A few takeaways.
First, liberals (and a guy in the White House) will play hardball, as the story shows. (Which makes me wonder where that "hardball" is when dealing with the House GOP?)
Liberal groups set up field offices, knocked on doors, featured "Montana" in their names or put horses in their TV ads. Many of them, including Montana Hunters and Anglers, were tied to a consultancy firm where a good friend of Jim Messina, President Barack Obama's campaign manager, is a partner.Related to that ... people who claim Greens are hypocritical for allegedly taking GOP money? Even if true, Democrats-only types obviously don't have much ground to stand on.
The end result? Tester beat Republican Rep. Denny Rehberg by a narrow margin. And the libertarian Cox, who had so little money he didn't even have to report to federal election authorities, picked up more votes than any other libertarian in a competitive race on the Montana ballot.
Second, after a few years of grumbling about Citizens United, many national-level Democrats, like Tester, will "move on" if Round 2 of a deliberate test case from Montana, or something else, doesn't get SCOTUS to modify its ruling. That's because Congress, even if Democrats have congrol of both houses with a filibuster-proof Senate, aren't revisiting campaign finance issues any time soon.
In fact, they're probably hoping you will "move on," too, accept today's Democratic Party as it is and that's that.
That's not to say that Republicans aren't worse. It is to say, per ZZ Top, that Dems are about as pure as the driven slush.
Fourth, per the story, expect the blizzard of names to be even more obfuscating in the future. I normally associate "patriotic" in a name as signifying wingnuts. Well, one liberal-leaning "dark group" put "patriotic" in its name for that reason.

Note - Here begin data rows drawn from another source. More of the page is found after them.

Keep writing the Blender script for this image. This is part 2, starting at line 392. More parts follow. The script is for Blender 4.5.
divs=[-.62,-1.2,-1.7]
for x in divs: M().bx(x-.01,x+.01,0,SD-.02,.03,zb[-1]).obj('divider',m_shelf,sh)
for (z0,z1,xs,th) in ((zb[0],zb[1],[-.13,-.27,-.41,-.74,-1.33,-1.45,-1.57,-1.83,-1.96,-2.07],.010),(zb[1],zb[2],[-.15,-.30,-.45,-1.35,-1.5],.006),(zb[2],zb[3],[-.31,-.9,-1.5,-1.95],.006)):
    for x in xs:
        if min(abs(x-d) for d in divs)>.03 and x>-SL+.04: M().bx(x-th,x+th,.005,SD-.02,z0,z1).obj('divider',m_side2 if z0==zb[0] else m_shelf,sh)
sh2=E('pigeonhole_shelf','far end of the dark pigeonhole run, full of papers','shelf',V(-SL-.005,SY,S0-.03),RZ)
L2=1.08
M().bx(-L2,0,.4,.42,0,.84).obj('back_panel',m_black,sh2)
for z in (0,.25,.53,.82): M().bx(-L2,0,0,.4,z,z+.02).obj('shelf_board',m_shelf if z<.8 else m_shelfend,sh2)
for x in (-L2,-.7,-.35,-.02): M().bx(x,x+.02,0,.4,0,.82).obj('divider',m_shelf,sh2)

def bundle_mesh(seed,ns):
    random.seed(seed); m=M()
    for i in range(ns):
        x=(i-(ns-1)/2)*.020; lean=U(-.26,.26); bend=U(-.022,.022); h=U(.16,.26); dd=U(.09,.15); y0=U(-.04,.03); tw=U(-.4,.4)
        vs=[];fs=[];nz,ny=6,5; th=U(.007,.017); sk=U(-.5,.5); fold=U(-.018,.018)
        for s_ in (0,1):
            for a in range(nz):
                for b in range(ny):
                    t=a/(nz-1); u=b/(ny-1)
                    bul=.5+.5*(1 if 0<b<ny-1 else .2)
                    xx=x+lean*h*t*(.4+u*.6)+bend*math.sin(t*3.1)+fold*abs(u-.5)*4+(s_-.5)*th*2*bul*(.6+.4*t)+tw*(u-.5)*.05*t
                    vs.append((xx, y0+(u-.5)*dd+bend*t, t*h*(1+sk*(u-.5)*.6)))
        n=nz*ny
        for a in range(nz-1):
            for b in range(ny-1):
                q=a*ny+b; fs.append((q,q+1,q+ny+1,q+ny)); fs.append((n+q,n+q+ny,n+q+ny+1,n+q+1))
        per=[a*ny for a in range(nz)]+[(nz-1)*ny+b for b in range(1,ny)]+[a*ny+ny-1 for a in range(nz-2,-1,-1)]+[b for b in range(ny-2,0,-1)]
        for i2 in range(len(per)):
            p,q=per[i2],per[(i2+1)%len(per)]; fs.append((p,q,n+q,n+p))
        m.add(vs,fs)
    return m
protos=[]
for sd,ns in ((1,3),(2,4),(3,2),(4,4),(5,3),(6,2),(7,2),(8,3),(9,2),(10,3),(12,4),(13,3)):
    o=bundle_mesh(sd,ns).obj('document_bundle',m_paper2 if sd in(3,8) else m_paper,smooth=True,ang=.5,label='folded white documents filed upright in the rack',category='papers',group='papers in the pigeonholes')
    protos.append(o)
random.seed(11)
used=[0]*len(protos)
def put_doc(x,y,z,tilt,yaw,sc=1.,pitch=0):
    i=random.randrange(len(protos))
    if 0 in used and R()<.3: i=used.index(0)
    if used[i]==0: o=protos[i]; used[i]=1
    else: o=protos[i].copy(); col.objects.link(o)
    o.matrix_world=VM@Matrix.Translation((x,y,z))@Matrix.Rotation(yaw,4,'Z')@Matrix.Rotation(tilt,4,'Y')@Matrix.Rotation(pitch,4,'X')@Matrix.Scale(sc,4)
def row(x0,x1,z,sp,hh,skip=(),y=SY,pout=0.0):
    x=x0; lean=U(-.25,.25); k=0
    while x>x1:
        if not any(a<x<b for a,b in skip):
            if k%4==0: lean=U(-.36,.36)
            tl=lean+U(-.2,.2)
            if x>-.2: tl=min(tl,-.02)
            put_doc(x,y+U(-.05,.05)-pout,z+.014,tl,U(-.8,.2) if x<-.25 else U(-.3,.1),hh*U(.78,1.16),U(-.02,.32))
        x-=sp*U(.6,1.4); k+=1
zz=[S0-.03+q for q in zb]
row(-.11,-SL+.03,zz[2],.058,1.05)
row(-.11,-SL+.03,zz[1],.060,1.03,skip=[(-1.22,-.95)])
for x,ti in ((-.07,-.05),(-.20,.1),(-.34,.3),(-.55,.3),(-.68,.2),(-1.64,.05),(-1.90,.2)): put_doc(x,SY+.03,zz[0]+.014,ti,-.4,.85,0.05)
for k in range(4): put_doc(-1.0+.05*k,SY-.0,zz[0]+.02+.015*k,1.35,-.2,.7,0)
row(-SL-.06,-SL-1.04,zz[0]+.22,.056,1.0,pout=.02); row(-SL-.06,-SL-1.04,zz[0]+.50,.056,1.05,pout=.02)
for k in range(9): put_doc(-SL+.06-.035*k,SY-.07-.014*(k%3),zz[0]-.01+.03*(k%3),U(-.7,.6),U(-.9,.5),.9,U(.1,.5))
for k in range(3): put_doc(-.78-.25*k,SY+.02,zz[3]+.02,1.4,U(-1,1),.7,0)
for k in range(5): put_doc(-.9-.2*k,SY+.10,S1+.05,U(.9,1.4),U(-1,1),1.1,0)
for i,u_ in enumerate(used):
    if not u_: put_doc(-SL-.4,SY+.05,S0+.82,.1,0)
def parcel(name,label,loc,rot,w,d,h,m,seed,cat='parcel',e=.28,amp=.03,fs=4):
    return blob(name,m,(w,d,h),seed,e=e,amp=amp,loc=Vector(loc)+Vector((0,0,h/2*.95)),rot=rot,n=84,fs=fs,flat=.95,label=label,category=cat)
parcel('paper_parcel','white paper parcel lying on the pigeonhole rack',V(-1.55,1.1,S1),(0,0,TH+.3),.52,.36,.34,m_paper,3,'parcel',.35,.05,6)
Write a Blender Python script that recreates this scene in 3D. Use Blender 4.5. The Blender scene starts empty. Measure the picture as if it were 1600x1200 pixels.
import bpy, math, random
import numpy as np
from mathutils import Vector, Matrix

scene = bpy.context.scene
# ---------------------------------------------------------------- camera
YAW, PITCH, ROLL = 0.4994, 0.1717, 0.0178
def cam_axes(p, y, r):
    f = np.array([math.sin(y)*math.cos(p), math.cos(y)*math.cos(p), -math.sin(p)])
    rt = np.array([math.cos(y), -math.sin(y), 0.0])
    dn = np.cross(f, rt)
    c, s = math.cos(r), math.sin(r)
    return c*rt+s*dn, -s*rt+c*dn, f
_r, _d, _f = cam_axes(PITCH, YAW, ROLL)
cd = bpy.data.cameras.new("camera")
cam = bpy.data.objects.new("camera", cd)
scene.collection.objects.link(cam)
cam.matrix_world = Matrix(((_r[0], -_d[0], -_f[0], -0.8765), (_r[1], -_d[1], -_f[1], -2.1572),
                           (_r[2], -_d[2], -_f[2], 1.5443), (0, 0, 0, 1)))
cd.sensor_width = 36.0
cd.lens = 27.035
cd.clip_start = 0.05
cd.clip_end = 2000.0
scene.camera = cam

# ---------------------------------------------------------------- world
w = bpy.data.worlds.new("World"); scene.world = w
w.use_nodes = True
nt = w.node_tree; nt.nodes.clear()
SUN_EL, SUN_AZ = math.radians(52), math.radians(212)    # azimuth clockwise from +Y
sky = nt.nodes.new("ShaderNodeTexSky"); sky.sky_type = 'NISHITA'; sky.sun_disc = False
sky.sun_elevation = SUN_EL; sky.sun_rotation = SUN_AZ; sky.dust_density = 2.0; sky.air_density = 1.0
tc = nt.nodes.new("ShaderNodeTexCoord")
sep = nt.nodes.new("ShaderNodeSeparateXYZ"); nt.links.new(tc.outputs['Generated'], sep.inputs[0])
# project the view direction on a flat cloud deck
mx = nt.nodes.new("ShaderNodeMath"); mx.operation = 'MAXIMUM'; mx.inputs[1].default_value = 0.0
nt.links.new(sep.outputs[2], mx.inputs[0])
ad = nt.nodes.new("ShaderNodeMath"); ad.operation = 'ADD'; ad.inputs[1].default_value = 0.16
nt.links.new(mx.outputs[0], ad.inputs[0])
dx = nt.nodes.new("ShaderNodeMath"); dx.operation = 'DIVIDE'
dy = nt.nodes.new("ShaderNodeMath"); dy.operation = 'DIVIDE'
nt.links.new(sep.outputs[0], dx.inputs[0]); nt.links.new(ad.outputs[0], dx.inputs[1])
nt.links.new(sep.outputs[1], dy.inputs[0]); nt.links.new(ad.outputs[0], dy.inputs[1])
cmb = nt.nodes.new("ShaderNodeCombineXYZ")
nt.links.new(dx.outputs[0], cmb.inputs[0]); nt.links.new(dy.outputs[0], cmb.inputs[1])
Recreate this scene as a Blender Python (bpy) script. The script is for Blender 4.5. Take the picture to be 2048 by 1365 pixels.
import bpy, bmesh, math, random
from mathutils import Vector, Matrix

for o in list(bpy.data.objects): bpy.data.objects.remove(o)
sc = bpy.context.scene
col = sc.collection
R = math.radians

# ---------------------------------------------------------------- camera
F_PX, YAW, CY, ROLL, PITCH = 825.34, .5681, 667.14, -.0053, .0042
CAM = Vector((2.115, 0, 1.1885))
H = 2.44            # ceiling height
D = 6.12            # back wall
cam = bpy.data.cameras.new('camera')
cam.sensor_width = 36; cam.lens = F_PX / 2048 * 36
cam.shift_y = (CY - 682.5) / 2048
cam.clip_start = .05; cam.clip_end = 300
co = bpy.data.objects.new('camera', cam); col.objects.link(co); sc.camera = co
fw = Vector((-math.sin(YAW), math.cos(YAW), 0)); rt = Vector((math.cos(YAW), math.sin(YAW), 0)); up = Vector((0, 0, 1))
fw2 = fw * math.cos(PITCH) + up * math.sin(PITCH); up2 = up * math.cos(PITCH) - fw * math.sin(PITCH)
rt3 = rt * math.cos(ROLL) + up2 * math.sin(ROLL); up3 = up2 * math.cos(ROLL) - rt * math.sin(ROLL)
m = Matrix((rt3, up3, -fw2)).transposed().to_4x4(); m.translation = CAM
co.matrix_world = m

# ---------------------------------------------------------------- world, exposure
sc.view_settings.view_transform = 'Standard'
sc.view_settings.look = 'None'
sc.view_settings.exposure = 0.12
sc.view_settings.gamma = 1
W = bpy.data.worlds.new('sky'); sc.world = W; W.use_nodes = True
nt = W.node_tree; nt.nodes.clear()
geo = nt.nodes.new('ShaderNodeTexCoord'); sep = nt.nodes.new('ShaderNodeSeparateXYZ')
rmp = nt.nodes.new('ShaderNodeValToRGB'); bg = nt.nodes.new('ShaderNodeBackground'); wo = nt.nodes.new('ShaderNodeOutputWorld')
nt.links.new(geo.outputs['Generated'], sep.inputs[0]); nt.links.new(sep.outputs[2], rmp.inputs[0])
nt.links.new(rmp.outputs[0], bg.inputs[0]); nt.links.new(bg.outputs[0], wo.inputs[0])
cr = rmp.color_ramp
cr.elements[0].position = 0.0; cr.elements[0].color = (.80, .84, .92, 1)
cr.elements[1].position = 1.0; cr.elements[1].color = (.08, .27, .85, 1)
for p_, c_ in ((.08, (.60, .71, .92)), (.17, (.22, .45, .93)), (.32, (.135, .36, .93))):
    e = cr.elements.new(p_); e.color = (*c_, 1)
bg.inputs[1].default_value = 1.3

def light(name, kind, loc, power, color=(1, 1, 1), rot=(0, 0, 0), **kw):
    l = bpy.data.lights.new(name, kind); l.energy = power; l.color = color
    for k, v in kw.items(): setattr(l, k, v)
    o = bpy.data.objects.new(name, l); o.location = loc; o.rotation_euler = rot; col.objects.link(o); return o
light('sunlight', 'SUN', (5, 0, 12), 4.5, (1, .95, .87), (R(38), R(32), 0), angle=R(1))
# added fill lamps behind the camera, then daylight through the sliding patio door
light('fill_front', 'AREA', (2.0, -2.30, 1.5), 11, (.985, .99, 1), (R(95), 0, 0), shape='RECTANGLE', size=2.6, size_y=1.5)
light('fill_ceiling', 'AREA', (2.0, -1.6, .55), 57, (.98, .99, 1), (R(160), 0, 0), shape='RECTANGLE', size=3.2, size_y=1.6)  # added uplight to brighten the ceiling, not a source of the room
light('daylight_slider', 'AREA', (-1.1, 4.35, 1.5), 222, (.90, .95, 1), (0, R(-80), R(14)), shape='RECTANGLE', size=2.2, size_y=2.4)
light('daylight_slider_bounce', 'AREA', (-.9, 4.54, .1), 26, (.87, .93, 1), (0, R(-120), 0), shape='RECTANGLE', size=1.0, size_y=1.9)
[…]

Fifth, something I"ve mentioned to friends before. Expect more paid commenters to hit the webpages of stories like this and try to spin, spin, spin, the moment they come out. In fact, I suspect that happened already in the 2012 elections. Journalism analysis sites like Columbia Journalism Review, in the last weeks before the election, were routinely having political stories hit by wingnut spam commenters.
Sixth, if this does continue to happen, there's a couple of more specific takeaways. The first is "know your audience." Ads misspelling Tester's name, not being Montana-specific, etc., were likely to carry less water. The second is timing. An early blitz runs the risk of losing attention later, or having to be repeated more and more, which then risks numbing out watchers/listeners.